Uyghur detainees
Uyghur detainees listening to a 'de-radicalization' speech at a re-education camp in Hotan prefecture's Lop county. (Photo: Prachatai/Creative Commons)

The Jewish Community Relations Council/AJC (JCRC/AJC), Uyghur Human Rights Project (UHRP) and European Union of Jewish Students will host “Uyghurs in Crisis: The Jewish Response” at 12:30 p.m. on Thursday, Oct. 22.

The Uyghurs, a Muslim-majority Turkic people are facing deplorable human rights abuses at the hands of the Chinese government. Their plight has garnered the attention of religious and human rights organizations across the globe, including within the Jewish community. The Jewish Community Relations Council/AJC (JCRC/AJC), Uyghur Human Rights Project (UHRP) and European Union of Jewish Students will host “Uyghurs in Crisis: The Jewish Response” at 12:30 p.m. on Thursday, Oct. 22.

Approximately 11 million Uyghurs live in the Xinjiang Uyghur Autonomous Region, which has been under China’s control since 1949 and is known to the Uyghur people as East Turkistan. Due to their Muslim faith, more than 1 million Uyghurs have been interned in hundreds of “re-education centers” within the region since 2017.

Likened to concentration camps due to the reported abusive acts taking place there, as well as the presence of watch towers, prison-like gates, armed guards and more, they are purportedly operated outside the Chinese legal system. The country’s government has long denied the camps existence, although there are images showing their construction.
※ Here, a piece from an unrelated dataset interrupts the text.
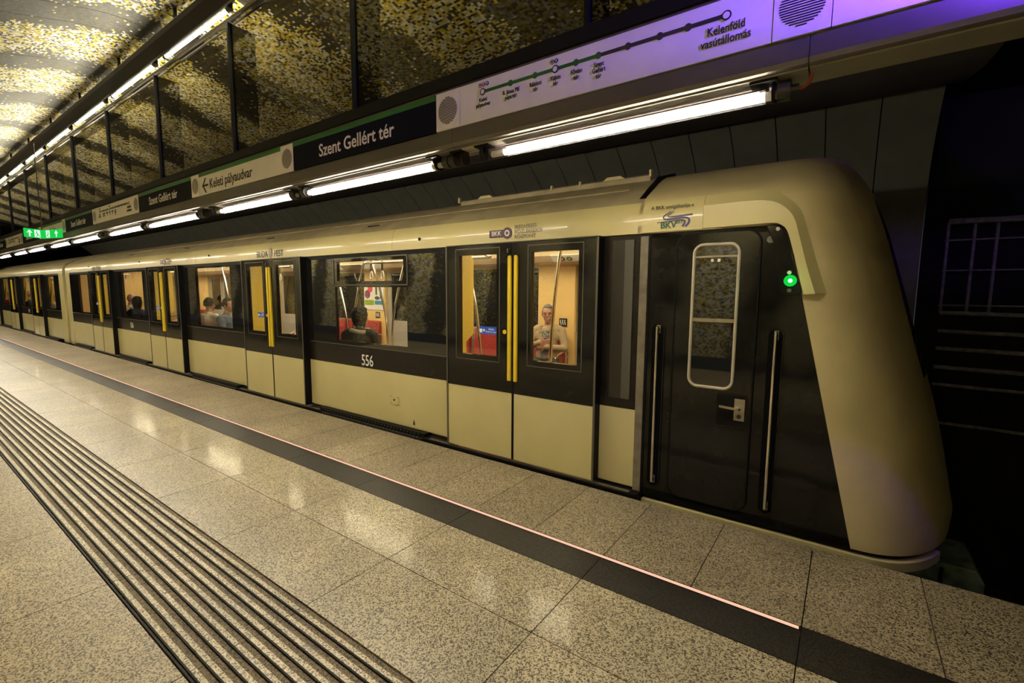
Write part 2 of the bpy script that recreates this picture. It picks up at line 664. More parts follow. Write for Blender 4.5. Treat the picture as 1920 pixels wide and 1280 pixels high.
me_edge = slab_mesh('edge_slab', 0.5, 2.437, PEDGE, SLABE)
me_rows = [slab_mesh('slab', 1.0, 1.66, 2.157, SLAB), slab_mesh('slab', 1.0, 1.157, 1.66, SLAB), slab_mesh('slab', 1.0, -0.35, 0.632, SLABE), slab_mesh('slab', 1.0, -1.35, -0.35, SLABE), slab_mesh('slab', 1.0, -3.05, -1.35, SLABE)]
me_band = slab_mesh('band_slab', 1.0, 2.157, 2.404, BAND, gap=0.004)
me_band2 = slab_mesh('band_slab', 1.0, 2.157, 2.437, BAND, gap=0.004)
for i in range(-29, 5):
    x = J0 + i
    for k in range(2):
        link('edge_slab', me_edge, fl, (x + 0.5 * k, 0, 0))
    for r, me in enumerate(me_rows):
        if r < 3 or i > -10:
            link('paving_slab', me, fl, (x, 0, 0))
    link('band_slab', me_band if x + 0.5 < -0.1 else me_band2, fl, (x, 0, 0))
# tactile ribs
TY0, TY1, NR = 0.650, 1.157, 9
TP = (TY1 - TY0) / NR
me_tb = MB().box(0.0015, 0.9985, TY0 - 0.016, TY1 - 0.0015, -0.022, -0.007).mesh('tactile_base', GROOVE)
me_rib = MB().box(0.002, 0.998, 0.0065, 0.0275, -0.008, 0.001).box(0.0, 1.0, 0.0, 0.0065, -0.0085, -0.0005, 1).mesh('rib', [RIBM, RUBBER])  # black strip paints the rib's shaded near side together with the joint
me_edge_line = MB().box(0, 1, -0.014, -0.008, -0.008, 0.0, 0).mesh('edge_line', RUBBER)
mb = MB()
for k in range(NR):
    y = TY0 + k * TP
    mb.box(0.002, 0.998, y + 0.0065, y + 0.0275, -0.008, 0.001).box(0, 1, y, y + 0.0065, -0.0085, -0.0005, 1)
me_ribs = mb.mesh('ribs', [RIBM, RUBBER])
for i in range(-29, 4):
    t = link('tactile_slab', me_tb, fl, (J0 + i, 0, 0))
    if i > -8:
        for k in range(NR):
            o = link('rib', me_rib, t, (J0 + i, TY0 + k * TP, 0))
            o.location = (0, TY0 + k * TP, 0)
            o.matrix_parent_inverse = Matrix.Identity(4)
        o = link('edge_line', me_edge_line, t)
        o.location = (0, TY0 + 0.0, 0)
        o.matrix_parent_inverse = Matrix.Identity(4)
    else:
        o = link('ribs', me_ribs, t)
        o.location = (0, 0, 0)
        o.matrix_parent_inverse = Matrix.Identity(4)
        o['kind'] = 'stuff'

# ---- guide light in the floor
gs = thing('floor_light_strip', (-15, 2.42, 0), 'long glowing pinkish guide light line set in floor beside black band', 'light strip')
MB().box(-38, -0.085, 2.4085, 2.4315, -0.02, 0.0012).build('diffuser', STRIPG, gs)
MB().box(-38, -0.08, 2.4045, 2.4082, -0.02, 0.0008).box(-38, -0.08, 2.4318, 2.4362, -0.02, 0.0008).build('channel', RUBBER, gs)

# ---- vault
half = [(2.15, 4.80), (2.9, 4.66), (3.6, 4.46), (4.5, 4.23), (5.4, 4.02), (6.1, 3.82), (6.55, 3.56), (6.95, 3.2), (7.2, 2.75), (7.32, 2.2), (7.35, 1.0), (7.35, -1.2)]
left = [(4.3 - y, z) for y, z in half[::-1]]
PROF = crom([(a, b) for a, b in left[:-1] + half], 6)
SARC = [0.0]
for i in range(1, len(PROF)):
    SARC.append(SARC[-1] + (PROF[i] - PROF[i - 1]).length)
s0 = min(range(len(PROF)), key=lambda i: abs(PROF[i].x - 2.15) if PROF[i].y > 3 else 9)
SARC = [s - SARC[s0] for s in SARC]


def arch_mesh(name, i0, i1, xa, xb, mat, off=0.0, thick=0.02):
    """strip of the vault between profile points i0..i1, with UV (x, arc length)"""
    pts = []
    for i in range(i0, i1 + 1):
        a = PROF[max(i - 1, 0)]
        b = PROF[min(i + 1, len(PROF) - 1)]
        d = (b - a).normalized()
        n = Vector((-d.y, d.x))            # outward (up / away)
        pts.append((PROF[i] + n * off, PROF[i] + n * (off + thick), SARC[i]))
    V, F, UV = [], [], []
    n = len(pts)
    for p, q, s in pts:
        V += [(xa, p.x, p.y), (xb, p.x, p.y), (xb, q.x, q.y), (xa, q.x, q.y)]
    for i in range(n - 1):
        a, b = 4 * i, 4 * (i + 1)
        for (c, d) in ((0, 1), (1, 2), (3, 0)):
            F.append((a + c, a + d, b + d, b + c))
            UV += [(0, pts[i][2]), (1, pts[i][2]), (1, pts[i + 1][2]), (0, pts[i + 1][2])]
    me = bpy.data.meshes.new(name)
    me.from_pydata(V, [], F)
    uvl = me.uv_layers.new(name='UVMap')
    for i, c in enumerate(UV):
        uvl.data[i].uv = c
    me.materials.append(mat)
    for p in me.polygons:
        p.use_smooth = False
    return me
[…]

“As Jews, we know first-hand what happens when a government aims to extinguish a people – both culturally and physically. We also know what happens when the world sits idly by,” said Rabbi Asher Lopatin, Executive Director, Jewish Community Relations Council/AJC in a press release. “It is our moral responsibility to stand up for the Uyghur people and join with others of good conscience around the world to end this systematic human rights violation being committed on a vast scale.”

The program is slated to include testimony from a Uyghur camp survivor; one-on-one discussion with a Uyghur activist; and remarks from UHRP and former United States Ambassador-at-Large for International Religious Freedom David Saperstein. The event will culminate with an overview of the advocacy landscape and how the Jewish community can get involved.